Clemson 60, Wake Forest 44

Tigers frustrate Deacons

Tough Clemson defense leaves Wake Forest taking forced shots January 15, 2013 

Wake Forest Clemson Basketball

Clemson's K.J. McDaniels (32) dunks in front of Wake Forest's Devin Thomas in the first half of an NCAA college basketball game Tuesday, Jan. 15, 2013, in Clemson, S.C. (AP Photo/Anderson Independent-Mail, Mark Crammer) GREENVILLE OUT SENECA OUT


— Just when Wake Forest seemed ready to take another small step in its quest to return to ACC relevance, it found itself blocked.

Again and again.

And when Clemson wasn’t blocking 11 shots in its 60-44 victory against the Deacons on Tuesday night in Littlejohn Coliseum, the Deacons were so frazzled they wound up shooting just 24.6 percent from the field.

“They owned the rim,” Wake Forest coach Jeff Bzdelik said.

Owned it and refused admission to the Deacons, who have still just won one ACC road game in Bzdelik’s two-plus seasons.

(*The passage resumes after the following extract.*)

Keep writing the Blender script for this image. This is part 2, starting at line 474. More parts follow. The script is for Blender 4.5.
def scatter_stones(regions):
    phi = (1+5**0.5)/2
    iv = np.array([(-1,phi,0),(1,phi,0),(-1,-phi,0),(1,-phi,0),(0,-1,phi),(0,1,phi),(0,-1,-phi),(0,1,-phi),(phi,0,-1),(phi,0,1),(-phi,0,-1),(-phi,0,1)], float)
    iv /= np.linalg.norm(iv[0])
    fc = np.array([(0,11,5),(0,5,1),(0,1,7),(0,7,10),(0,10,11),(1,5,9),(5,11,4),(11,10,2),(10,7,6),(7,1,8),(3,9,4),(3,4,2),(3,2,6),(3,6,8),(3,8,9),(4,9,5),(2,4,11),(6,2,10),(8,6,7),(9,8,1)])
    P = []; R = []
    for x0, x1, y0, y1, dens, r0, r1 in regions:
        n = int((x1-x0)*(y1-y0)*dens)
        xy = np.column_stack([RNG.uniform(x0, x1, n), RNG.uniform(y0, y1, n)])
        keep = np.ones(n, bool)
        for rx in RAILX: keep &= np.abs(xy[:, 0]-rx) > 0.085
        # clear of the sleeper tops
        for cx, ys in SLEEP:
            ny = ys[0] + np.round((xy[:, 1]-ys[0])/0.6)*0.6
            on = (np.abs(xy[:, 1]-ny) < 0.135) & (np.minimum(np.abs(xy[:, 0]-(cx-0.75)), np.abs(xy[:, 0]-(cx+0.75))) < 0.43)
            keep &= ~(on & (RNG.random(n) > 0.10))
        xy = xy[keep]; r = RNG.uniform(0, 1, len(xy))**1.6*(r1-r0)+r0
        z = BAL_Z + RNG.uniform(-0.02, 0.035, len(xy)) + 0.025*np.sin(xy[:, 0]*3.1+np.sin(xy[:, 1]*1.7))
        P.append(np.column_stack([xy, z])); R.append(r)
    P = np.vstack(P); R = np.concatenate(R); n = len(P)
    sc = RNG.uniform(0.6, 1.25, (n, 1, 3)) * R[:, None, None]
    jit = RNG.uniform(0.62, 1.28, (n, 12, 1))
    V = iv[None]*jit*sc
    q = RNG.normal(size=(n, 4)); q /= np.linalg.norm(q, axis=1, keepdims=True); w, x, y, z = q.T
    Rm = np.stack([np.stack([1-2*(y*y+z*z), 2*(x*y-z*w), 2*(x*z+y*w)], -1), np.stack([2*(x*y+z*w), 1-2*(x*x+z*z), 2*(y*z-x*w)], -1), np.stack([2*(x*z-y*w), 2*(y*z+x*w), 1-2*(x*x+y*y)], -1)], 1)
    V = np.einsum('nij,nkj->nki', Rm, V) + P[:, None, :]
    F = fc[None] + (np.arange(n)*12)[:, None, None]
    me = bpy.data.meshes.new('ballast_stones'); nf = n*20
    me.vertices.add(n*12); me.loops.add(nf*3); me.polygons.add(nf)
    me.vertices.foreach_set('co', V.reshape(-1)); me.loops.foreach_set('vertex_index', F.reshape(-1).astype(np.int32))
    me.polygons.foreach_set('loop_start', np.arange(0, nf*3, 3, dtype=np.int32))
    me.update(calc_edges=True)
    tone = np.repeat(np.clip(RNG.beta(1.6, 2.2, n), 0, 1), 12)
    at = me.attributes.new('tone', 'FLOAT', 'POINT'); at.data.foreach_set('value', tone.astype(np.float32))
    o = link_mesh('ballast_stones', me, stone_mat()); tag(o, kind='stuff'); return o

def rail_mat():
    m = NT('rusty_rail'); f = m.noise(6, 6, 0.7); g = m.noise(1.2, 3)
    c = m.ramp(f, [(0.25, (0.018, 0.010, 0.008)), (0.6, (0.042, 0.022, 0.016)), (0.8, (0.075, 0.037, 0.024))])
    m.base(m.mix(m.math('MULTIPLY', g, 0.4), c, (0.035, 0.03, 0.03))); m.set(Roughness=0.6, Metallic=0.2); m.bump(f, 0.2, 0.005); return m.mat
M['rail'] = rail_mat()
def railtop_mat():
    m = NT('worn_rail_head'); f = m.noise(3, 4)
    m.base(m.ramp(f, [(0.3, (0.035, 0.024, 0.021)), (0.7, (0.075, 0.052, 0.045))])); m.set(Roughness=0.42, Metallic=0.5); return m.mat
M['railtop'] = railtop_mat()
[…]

“It affected us a lot being a young team on the road,” said Wake Forest forward Travis McKie, whose 4-for-13 shooting performance almost glittered on the Deacons’ side of the post-game stat sheet.

For historical perspective, it was the Deacons’ worst-shooting game since 1964 – a home court loss to the Tigers. That game was also the only time Clemson (10-6, 2-2) has held an opponent to a lower field goal percentage than it did Tuesday night.

After home-court victories against Virginia and Boston College, Wake Forest (9-7, 2-2) rode a modest wave of momentum to Clemson but early foul trouble to McKie and freshman Devin Thomas blunted the good vibes. The Deacons led 11-9 when both McKie and Thomas went to the bench with two fouls and it precipitated a 15-2 Clemson run.

Clemson’s success is predicated on grinding defense, which doesn’t often produce pretty games but can have the desired effect. The Tigers’ primary defensive goal was containing Wake Forest guard C.J. Harris, the team’s leading scorer.

Harris managed just eight points, barely half of his 15.7 average, and the Deacons were otherwise lost.

“We just wanted to make it harder on (Harris),” Clemson coach Brad Brownell said. “We wanted to know where he was and find him in transition. I thought for 35 of 40 minutes, we had really good transition defense.”

Take Thomas out of Wake Forest’s first-half equation (seven points on 3-for-4 shooting), and the Deacons’ other freshmen combined to miss all of their 15 field goal attempts.

“They were second-guessing their shots,” said Clemson’s K.J. McDaniels, who had seven blocked shots and finished with 14 points, most of them off transition opportunities created by the Clemson defense.

No Deacon struggled more than freshman forward Tyler Cavanaugh, who drew extra duty while Thomas battled foul trouble. Cavanaugh missed all seven shot attempts in the first half and was 0-for-11 when he finally muscled in a rebound basket late in the game. Cavanaugh looked surprised to see the ball go in and barked “Yes” out of relief.

“You probably had some young guys getting frustrated,” Bzdelik said. “We forced a couple of shots and it really got into their heads.”

Wake made just seven of 28 field goal attempts in the first half.